The problem with the 3rd Century is a lot of it was essentially random politics and battles potentially starting usurpations and civil wars and there is always going to be friction thanks to there being 2/3 of the army needed to defend the entire Imperial border so whenever shit goes down somewhere somewhere else will likely see a raid or full scale invasion whilst the troops are away.
Yes, as we already discussed elsewhere one major reason of the 3rd century crisis was the multifront war. And a single roman princeps could just be at one front at a given point of time. This (amongst other reasons) led to usurpations in the defenseless provinces.
But with his co-emperor Gallienus and the capable and rather independently acting Odeonathus, Valerius could have covered all 3 major fronts (Rhine, Danube, Euphrat). A kind of tetrarchy without multiple emperors and without a division of the empire. Of course more measures were needed, but Gallienus was not that bad in introducing reforms. At least, there is a chance, that the principate recovers and changes into the right direction. A very late POD to change the empires fate, but perhaps not too late.

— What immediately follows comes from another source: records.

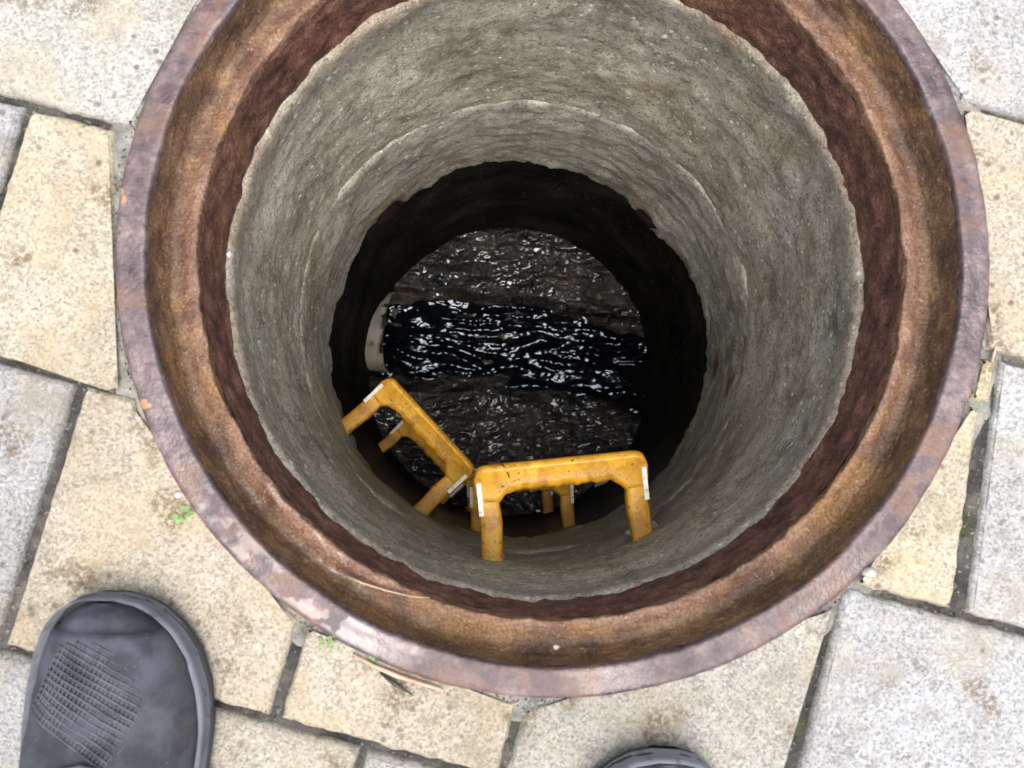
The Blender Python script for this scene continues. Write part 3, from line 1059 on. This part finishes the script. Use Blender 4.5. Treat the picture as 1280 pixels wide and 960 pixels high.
# ------------------------------------------------------------------ shoes
def build_shoe(loc, rz, mirror, up_mat, rand_mat, label):
    root = empty('shoe', loc, rz)
    tag(root, label, 'shoe')
    L = .31
    key = [(0, .010), (.004, .026), (.012, .038), (.025, .0495), (.045, .0595), (.070, .0655), (.10, .0685), (.135, .0675), (.17, .066), (.21, .058), (.25, .053), (.285, .047), (.302, .036), (.310, .012)]
    hk = [(0, .038), (.012, .049), (.03, .055), (.06, .060), (.09, .067), (.12, .078), (.15, .092), (.18, .105), (.31, .108)]
    def ip(tab, s):
        for (a, b), (c, d) in zip(tab, tab[1:]):
            if s <= c:
                f = (s - a) / (c - a); f = f * f * (3 - 2 * f) if tab is hk else f
                return b + (d - b) * f
        return tab[-1][1]
    def cx(s):
        return mirror * (.010 * math.sin(min(1, s / .2) * math.pi) - .004)
    ss = [L * (1 - math.cos(math.pi * i / 56)) / 2 for i in range(57)]
    zr = lambda s, sg=1: (.030 if sg * mirror > 0 else .012) - .013 * math.exp(-(s / .03) ** 2) * (1 if sg * mirror > 0 else .2) + .001 * math.sin(s * 40) * (s > .05)
    def loft(prof_fn, m):
        vs, fs = [], []
        for s in ss:
            w = ip(key, s)
            for k in range(m + 1):
                t = k / m
                x, z = prof_fn(s, w, t)
                vs.append((cx(s) + x, -s, z))
        for i in range(len(ss) - 1):
            for k in range(m):
                a = i * (m + 1) + k
                fs.append((a, a + 1, a + m + 2, a + m + 1))
        return vs, fs
    # outsole
    def sole(s, w, t):
        a = t * 2 * math.pi
        lift = .010 * max(0, 1 - s / .06) ** 2
        x = math.copysign(min(1, abs(math.cos(a)) ** .3), math.cos(a)) * (w + .002)
        return x, .009 + lift + .0085 * math.copysign(abs(math.sin(a)) ** .4, math.sin(a))
    v, f = loft(sole, 24)
    mesh_obj('outsole', v, f, M['sole'], root)
    # rubber rand wrapped round the edge (outer wall + turned-in rim)
    vs, fs = [], []
    outline = []
    for sgn, seq in ((-1, range(len(ss) - 1, -1, -1)), (1, range(1, len(ss)))):
        for i in seq:
            s = ss[i]; outline.append((cx(s) + sgn * ip(key, s), -s, s, sgn))
    def inward(i):
        a = Vector(outline[(i - 1) % len(outline)][:2]); b = Vector(outline[(i + 1) % len(outline)][:2])
        d = (b - a).normalized()
        return Vector((d.y, -d.x))
    pr = [(-.0015, .012), (.0, .018), (-.0006, .026), (.0006, .0345), (.0012, .97), (.0026, 1.03), (.0050, 1.01), (.0075, .90)]
    for i, (x, y, s, sgn) in enumerate(outline):
        nin = inward(i)
        wob = .0005 * fbm(x * 40, y * 40, 2, 3)
        for d, z in pr:
            zb = .5 + .5 * math.tanh(sgn * s / .02)
            zz = z * (zr(s, 1) * zb + zr(s, -1) * (1 - zb)) if z > .5 else z + .008 * max(0, 1 - s / .06) ** 2
            vs.append((x + nin.x * (d + wob), y + nin.y * (d + wob), zz + wob * (z > .5)))
    m = len(pr)
    for i in range(len(outline) - 1):
        for k in range(m - 1):
            fs.append((i * m + k, i * m + k + 1, (i + 1) * m + k + 1, (i + 1) * m + k))
    mesh_obj('rand', vs, fs, rand_mat, root)
    # upper
    def surf(s, x):
        """height of the upper at distance s from the toe, offset x from the centre line"""
        w = max(.004, ip(key, s) - .0028)
        q = min(1, abs(x) / w)
        h = ip(hk, s); z0 = .021 + .006 * math.tanh(x / .02) * mirror
        return z0 + (h - z0) * max(0, 1 - q ** 3.2) ** .5
    vs, fs = [], []
    m = 36
    N = 0
    for s in ss:
        w = max(.004, ip(key, s) - .0028)
        for k in range(m + 1):
            q = -math.cos(math.pi * k / m)
            x = q * w
            z = surf(s, x)
            z += .0020 * fbm(x * 26, s * 26, 4, 4)
            if s > .165 and abs(q) < .62:     # foot opening
                z = min(z, .06) - .02
            vs.append((cx(s) + x, -s - .004 * (s < .02), z))
    for i in range(len(ss) - 1):
        for k in range(m):
            a = i * (m + 1) + k
            fs.append((a, a + 1, a + m + 2, a + m + 1))
    mesh_obj('upper', vs, fs, up_mat, root)
    # ribbed mesh panel over the toes: separate thin ribs crossing the vamp
    ang = R_(27)
    allpts = []
    for r in range(15):
        pts = []
        ids = {}
        for k in range(22):
            t = k / 21
            a = -.040 + .074 * t
            b = .036 + .0048 * r
            x = a * math.cos(ang) - (b - .07) * math.sin(ang)
            s = .068 + a * -math.sin(ang) * -1 + (b - .07) * math.cos(ang)
            x = mirror * 1 * (a * math.cos(ang) + (b - .07) * .35) if False else x
            w = ip(key, max(.001, s)) - .006
            if ((x + .010 * mirror) / .046) ** 2 + ((s - .078) / .050) ** 2 < 1 and abs(x) < w * .88:
                pts.append((cx(s) + x, -s, surf(s, x) + .0002 + .0002 * math.sin(k * 2.6)))
                ids[k] = pts[-1]
        if len(pts) > 3:
            v, f = tube(pts, .0009, 6)
            mesh_obj('rib', v, f, M['rib'], root)
            allpts.append(ids)
    for k in range(0, 22):
        pts = []
        for q in allpts:
            if k in q:
                pts.append((q[k][0], q[k][1], q[k][2] - .0002))
        if len(pts) > 4:
            v, f = tube(pts, .0006, 5)
            mesh_obj('rib', v, f, M['rib'], root)
    # eyestay overlays, tongue and laces further up the foot
    for sg in (-1, 1):
        pts = [(cx(s) + sg * (.020 + .06 * max(0, s - .125)), -s, surf(s, sg * .022) + .001) for s in (.118, .128, .14, .152, .165, .18)]
        v, f = tube(pts, .0045, 8)
        mesh_obj('eyestay', v, f, rand_mat, root)
    pts = [(cx(s) + math.copysign(.021, a), -s, surf(s, .02) + .001) for a, s in ((-1, .124), (-1, .121), (1, .121), (1, .124))]
    pts = [(cx(.118) - .021, -.121, surf(.12, .02) + .001), (cx(.118) - .012, -.114, surf(.116, .012) + .0012), (cx(.118), -.112, surf(.112, 0) + .0012), (cx(.118) + .012, -.114, surf(.116, .012) + .0012), (cx(.118) + .021, -.121, surf(.12, .02) + .001)]
    v, f = tube(pts, .0032, 8)
    mesh_obj('toe_seam', v, f, rand_mat, root)
    for s in (.130, .145, .160):
        pts = [(cx(s) + x, -s - .003 * math.sin(x * 90), surf(s, abs(x)) + .004) for x in (-.024, -.014, 0, .014, .024)]
        v, f = tube(pts, .0030, 8)
        mesh_obj('lace', v, f, M['lace'], root)
    # padded collar ring
    pts = []
    for k in range(41):
        a = 2 * math.pi * k / 40
        s = .236 - .070 * math.cos(a)
        x = .62 * (ip(key, s) - .004) * math.sin(a) * 1.05
        pts.append((cx(s) + x, -s, .094 + .016 * (1 - math.cos(a)) * .4))
    v, f = tube(pts, .008, 8, False)
    mesh_obj('collar', v, f, up_mat, root)
    return root
build_shoe((-.3555, -.2815, -.001), R_(-1.5), 1, M['upper'], M['rand'], 'charcoal grey worn shoe with ribbed mesh toe, at the lower left')
build_shoe((.078, -.4095, -.001), R_(-3), -1, M['upper2'], M['rand2'], 'grey rounded shoe toe tip just showing at the bottom edge')

# ------------------------------------------------------------------ weeds, straws and debris
def weed(loc, n, size, sd, label, up=.5):
    rr = random.Random(sd)
    root = empty('weed', loc)
    tag(root, label, 'weed', 'small weeds round the manhole rim')
    for i in range(n):
        a = rr.uniform(0, 2 * math.pi)
        L = size * rr.uniform(.6, 1.1)
        h = L * up * rr.uniform(.5, 1.3)
        d = Vector((math.cos(a), math.sin(a), 0)); s = Vector((-d.y, d.x, 0))
        base = d * L * .35
        v, f = tube([(0, 0, -.006), tuple(d * L * .2 + Vector((0, 0, h * .6))), tuple(base + Vector((0, 0, h)))], .0005, 5)
        mesh_obj('stem', v, f, M['stem'], root)
        vs, fs = [], []
        m = 6
        for j in range(m + 1):
            t = j / m
            w = L * .30 * math.sin(math.pi * min(1, t * .93 + .05)) ** .8
            c = base + d * (L * .75 * t) + Vector((0, 0, h + L * .16 * math.sin(t * 2.6)))
            for k, q in ((-1, .0), (0, -.12), (1, .0)):
                vs.append(tuple(c + s * (w * k) + Vector((0, 0, q * w))))
        for j in range(m):
            for k in range(2):
                b = j * 3 + k
                fs.append((b, b + 1, b + 4, b + 3))
        mesh_obj('leaf', vs, fs, M['leaf'], root)
    return root
weed((-.3135, -.2215, -.004), 11, .0085, 1, 'bright green weed sprouting beside the rusty flange, left of the hole')
weed((-.196, -.3265, -.005), 7, .007, 2, 'small green sprout by the flange just right of the cement-filled joint')
weed((-.188, -.332, -.006), 4, .005, 5, 'pale tiny sprout next to the small green sprout at the flange')
weed((-.158, -.345, -.005), 6, .006, 3, 'tiny green sprout beside the dry pinkish twig at the flange')
weed((-.320, -.236, -.006), 4, .006, 7, 'dark little sprout just below the bright green weed')

v, f = tube([(-.186, -.279, -.034), (-.170, -.2855, -.0325), (-.150, -.292, -.0335), (-.128, -.2975, -.034), (-.112, -.2990, -.0345)], lambda t: .0011 * (1.15 - t * .7), 6)
tag(mesh_obj('straw', v, f, M['straw']), 'thin dry straw lying on the inner rusty ledge', 'straw')
v, f = tube([(-.172, -.3365, .0008), (-.155, -.3460, .0008), (-.135, -.3545, .0010), (-.112, -.3620, .0008), (-.098, -.3662, .0004)], lambda t: .0019 * (1.1 - abs(t - .5)), 6)
tag(mesh_obj('twig', v, f, M['twig']), 'pinkish dry twig along the outer edge of the flange', 'twig')
v, f = tube([(-.150, -.352, -.001), (-.137, -.361, .0015), (-.121, -.371, .0008)], lambda t: .0022 * math.sin(math.pi * (.12 + .86 * t)), 6)
tag(mesh_obj('gap_shadow', v, f, M['gapshade']), 'dark strip standing in for the shaded gap under the pinkish twig', 'leaf')  # dark strip modelled in place of a shaded gap, no leaf lies here
v, f = tube([(.379, -.072, -.004), (.3785, -.082, -.003), (.375, -.093, -.003)], .0011, 6)
tag(mesh_obj('twig', v, f, M['twig']), 'short brown twig in the gap right of the flange', 'twig')
for (p, s, sd, lab) in (((-.002, -.3395, -.0245), .0028, 1, 'tiny white pebble on the inner ledge at the bottom'),
                        ((.2615, -.272, .0005), .0058, 4, 'pale stone chip wedged at the flange near the lower right joint'),
                        ((-.318, -.205, -.002), .0040, 6, 'pale stone chip beside the flange above the bright green weed')):
    tag(rock('pebble', p, s, s * .8, s * .7, M['pebble'], sd), lab, 'pebble')

# grit caught in the joints and round the collar
vs, fs = [], []
rr = random.Random(5)
oct_ = [(1, 0, 0), (-1, 0, 0), (0, 1, 0), (0, -1, 0), (0, 0, 1), (0, 0, -1)]
of = [(0, 2, 4), (2, 1, 4), (1, 3, 4), (3, 0, 4), (2, 0, 5), (1, 2, 5), (3, 1, 5), (0, 3, 5)]
def grit(x, y, z, s):
    b = len(vs)
    for c in oct_:
        k = s * rr.uniform(.6, 1.3)
        vs.append((x + c[0] * k, y + c[1] * k, z + c[2] * k * .7))
    fs.extend([tuple(i + b for i in q) for q in of])
for _ in range(1500):
    a = rr.uniform(0, 2 * math.pi); r = .3765 + abs(rr.gauss(0, .006))
    grit(r * math.cos(a), r * math.sin(a), -.006, rr.uniform(.0004, .0012))
for k in range(-1, 6):
    for _ in range(260):
        u = rr.uniform(-.75, .75); x, y = uv2w(u, rowline(k, u) + rr.gauss(0, .0016))
        if math.hypot(x, y) > .378: grit(x, y, -.008, rr.uniform(.0004, .0012))
for k, js in fixed.items():
    for u in js:
        for _ in range(70):
            v0, v1 = rowline(k, u), rowline(k - 1, u)
            x, y = uv2w(u + rr.gauss(0, .002), rr.uniform(v0, v1))
            if math.hypot(x, y) > .378: grit(x, y, -.008, rr.uniform(.0004, .0012))
tag(mesh_obj('joint_grit', vs, fs, M['joint'], None, False), 'fine grit lying in the joints between pavers', 'grit', kind='stuff')
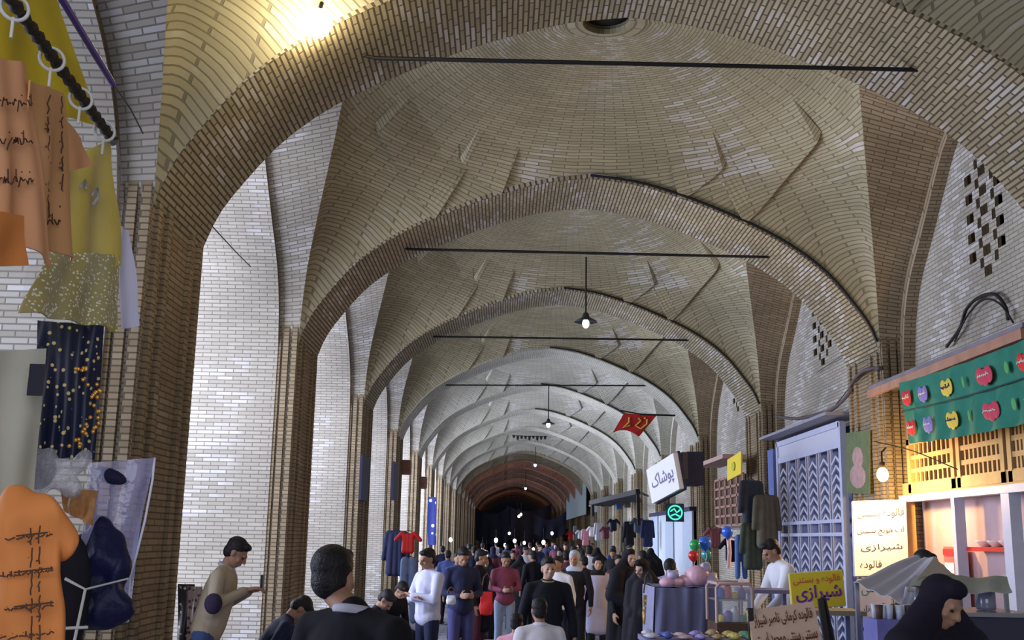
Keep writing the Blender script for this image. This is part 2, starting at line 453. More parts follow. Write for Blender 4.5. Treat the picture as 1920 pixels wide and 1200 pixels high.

And I do not think, that you really need 2/3 of the entire army to repel an invader. Postumus in Gallia did very well and so did Zenobia in the East. And both had not 2/3 of the army. Actually no roman army ever was 200.000 men strong. The exercitus of a princeps on campaign was rather 60.000-100.000 men strong. It is rather a question of strong government and onsite presence of powerful representatives of the emperor onsite and trust into the capability of the emperor and his guys to secure the borders.